The BBC Applies Sanctions

US/Private business investigating Chinese textile imports = ridiculous and self-interested.

EU/God knows who pulls the strings = serious and conciliatory ('the EU's trade commissioner on Friday made a plea for Westerners to avoid protectionist thinking.'-see second link above).

Funny how the Beeb don't mention that in fact, while the US government is under pressure from business affected by imports, EU textile manufacturers are also pressing the EU for limits to Chinese imports (not that we in Britain have any textile manufacture to get angry about protecting).

Bearing this kind of one-sidedness in mind, is it coincidental that America always has to bear the brunt of the anti-glob mob's ire?

Meanwhile, on the subject of China, Mark Steyn continues his thoughts on matters oriental in the Spectator Magazine.

The art of Steyn is quite a philosophical one. He builds on core themes, is unafraid to repeat points of view and even the means of their expression. I don't think this is really repetitious, any more than a philosopher who builds his theories from certain arguments which require reiteration is being repetitious.

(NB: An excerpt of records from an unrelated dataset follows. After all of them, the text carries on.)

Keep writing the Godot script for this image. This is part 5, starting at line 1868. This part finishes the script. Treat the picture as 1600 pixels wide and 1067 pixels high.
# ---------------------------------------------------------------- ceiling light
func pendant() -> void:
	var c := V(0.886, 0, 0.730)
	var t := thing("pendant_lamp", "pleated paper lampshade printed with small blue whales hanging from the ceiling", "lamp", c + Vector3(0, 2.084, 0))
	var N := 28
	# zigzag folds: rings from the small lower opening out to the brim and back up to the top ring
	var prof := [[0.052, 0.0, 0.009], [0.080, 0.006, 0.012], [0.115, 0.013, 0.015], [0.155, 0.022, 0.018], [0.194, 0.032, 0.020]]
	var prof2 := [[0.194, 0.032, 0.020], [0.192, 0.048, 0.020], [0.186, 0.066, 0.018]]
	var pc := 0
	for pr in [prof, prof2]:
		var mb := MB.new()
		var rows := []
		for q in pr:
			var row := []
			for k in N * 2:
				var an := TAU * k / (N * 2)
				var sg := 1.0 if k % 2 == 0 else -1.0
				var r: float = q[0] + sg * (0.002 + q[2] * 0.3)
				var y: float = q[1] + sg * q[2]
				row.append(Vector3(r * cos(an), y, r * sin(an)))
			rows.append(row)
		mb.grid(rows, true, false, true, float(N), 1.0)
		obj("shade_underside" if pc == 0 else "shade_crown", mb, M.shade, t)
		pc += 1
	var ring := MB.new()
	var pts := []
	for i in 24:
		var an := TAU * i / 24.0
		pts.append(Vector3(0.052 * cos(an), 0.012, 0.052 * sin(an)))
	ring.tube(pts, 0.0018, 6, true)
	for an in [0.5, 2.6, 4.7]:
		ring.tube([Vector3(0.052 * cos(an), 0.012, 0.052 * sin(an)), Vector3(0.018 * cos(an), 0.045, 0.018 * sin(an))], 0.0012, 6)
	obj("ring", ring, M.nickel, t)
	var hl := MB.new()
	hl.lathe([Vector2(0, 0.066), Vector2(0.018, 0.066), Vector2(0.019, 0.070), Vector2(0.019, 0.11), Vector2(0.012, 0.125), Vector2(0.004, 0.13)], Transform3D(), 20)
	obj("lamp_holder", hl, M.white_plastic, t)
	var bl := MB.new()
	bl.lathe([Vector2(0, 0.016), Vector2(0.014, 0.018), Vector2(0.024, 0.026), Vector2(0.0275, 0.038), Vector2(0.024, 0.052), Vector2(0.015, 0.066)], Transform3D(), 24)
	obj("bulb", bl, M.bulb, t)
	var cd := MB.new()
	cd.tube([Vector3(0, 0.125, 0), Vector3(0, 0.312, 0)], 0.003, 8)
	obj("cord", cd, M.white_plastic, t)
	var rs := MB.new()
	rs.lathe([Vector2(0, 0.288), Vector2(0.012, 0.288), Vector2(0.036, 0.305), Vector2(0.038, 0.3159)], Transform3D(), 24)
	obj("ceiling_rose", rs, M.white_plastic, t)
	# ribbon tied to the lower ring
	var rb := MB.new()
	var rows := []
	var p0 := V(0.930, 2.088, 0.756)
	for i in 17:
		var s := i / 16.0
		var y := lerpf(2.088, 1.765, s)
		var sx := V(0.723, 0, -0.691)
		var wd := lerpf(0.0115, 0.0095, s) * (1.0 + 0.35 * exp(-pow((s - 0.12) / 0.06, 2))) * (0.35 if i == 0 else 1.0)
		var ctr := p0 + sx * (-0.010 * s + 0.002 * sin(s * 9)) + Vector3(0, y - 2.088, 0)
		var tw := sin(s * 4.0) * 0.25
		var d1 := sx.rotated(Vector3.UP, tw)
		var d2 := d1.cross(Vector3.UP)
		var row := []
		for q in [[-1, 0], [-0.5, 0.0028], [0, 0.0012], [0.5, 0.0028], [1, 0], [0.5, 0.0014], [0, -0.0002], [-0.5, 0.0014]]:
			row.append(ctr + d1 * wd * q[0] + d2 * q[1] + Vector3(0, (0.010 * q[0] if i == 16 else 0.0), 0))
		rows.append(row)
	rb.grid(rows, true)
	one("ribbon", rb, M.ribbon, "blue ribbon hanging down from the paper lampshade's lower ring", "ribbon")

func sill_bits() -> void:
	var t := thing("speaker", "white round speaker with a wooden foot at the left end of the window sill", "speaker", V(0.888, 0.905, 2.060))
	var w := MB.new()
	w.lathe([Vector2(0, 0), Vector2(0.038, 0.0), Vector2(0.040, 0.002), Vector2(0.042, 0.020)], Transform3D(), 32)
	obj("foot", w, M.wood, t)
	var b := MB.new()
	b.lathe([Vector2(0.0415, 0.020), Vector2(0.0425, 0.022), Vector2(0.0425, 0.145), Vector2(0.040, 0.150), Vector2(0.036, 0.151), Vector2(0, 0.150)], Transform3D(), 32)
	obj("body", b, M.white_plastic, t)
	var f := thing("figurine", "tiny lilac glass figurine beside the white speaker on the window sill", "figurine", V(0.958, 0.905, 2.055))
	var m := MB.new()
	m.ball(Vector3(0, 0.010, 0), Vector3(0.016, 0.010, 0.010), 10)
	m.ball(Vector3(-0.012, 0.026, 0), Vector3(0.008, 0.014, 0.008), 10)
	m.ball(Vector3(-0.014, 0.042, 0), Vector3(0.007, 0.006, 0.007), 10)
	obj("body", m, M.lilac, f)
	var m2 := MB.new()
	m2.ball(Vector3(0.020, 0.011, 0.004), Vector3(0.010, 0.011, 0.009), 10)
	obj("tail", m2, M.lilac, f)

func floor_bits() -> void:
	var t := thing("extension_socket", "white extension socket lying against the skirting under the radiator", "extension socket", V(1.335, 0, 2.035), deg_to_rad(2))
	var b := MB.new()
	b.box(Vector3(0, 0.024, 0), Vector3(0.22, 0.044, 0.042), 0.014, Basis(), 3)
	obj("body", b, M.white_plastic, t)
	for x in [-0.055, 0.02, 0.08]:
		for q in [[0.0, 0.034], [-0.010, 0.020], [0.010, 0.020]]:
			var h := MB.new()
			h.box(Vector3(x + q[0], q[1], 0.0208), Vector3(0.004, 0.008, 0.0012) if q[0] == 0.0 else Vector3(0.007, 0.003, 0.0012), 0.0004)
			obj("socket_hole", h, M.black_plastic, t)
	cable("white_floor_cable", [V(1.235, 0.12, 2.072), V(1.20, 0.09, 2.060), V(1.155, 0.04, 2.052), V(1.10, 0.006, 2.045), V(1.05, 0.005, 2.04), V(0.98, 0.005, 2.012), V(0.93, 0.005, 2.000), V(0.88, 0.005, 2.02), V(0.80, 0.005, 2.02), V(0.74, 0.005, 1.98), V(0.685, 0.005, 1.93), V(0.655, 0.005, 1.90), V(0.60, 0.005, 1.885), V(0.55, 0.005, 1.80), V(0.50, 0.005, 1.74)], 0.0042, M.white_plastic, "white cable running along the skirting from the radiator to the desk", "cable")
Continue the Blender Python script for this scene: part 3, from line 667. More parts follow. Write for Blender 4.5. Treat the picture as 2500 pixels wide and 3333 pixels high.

One of the central ideas in the article about the 'sovereign individual' (the second Steyn link above) was that migrant workers in the West would return to their homelands (eg. China, India) as these opened up to trade and development, offering the chance for clever committed migrants to prosper by returning home.

Steyn had a bit of grief from some blowhards who thought he meant that China was a beacon of human rights- an issue he addresses in the second piece.

The main reason he concentrates on the EU and Canada as the likely fall guys in this projected trend, meanwhile, is what he fairly calls the 'death bed demographics' of their huge territories.

Block by block he builds what seems a likely framework for the future.

I suppose it's not surprising then, given this degree of insight on the part of one writer working with materials gleaned from many sources, that the BBC have pricked up their ears at the notion of immigrant re-migration- but their take is rather different. They focus solely on human interest stories and guess who the fall guys for this process are? Yep, the US- with it's relatively prosperous economy and naturally growing population about as conspicuous to the Beeb as the horizon is to an ostrich with its head in the sand.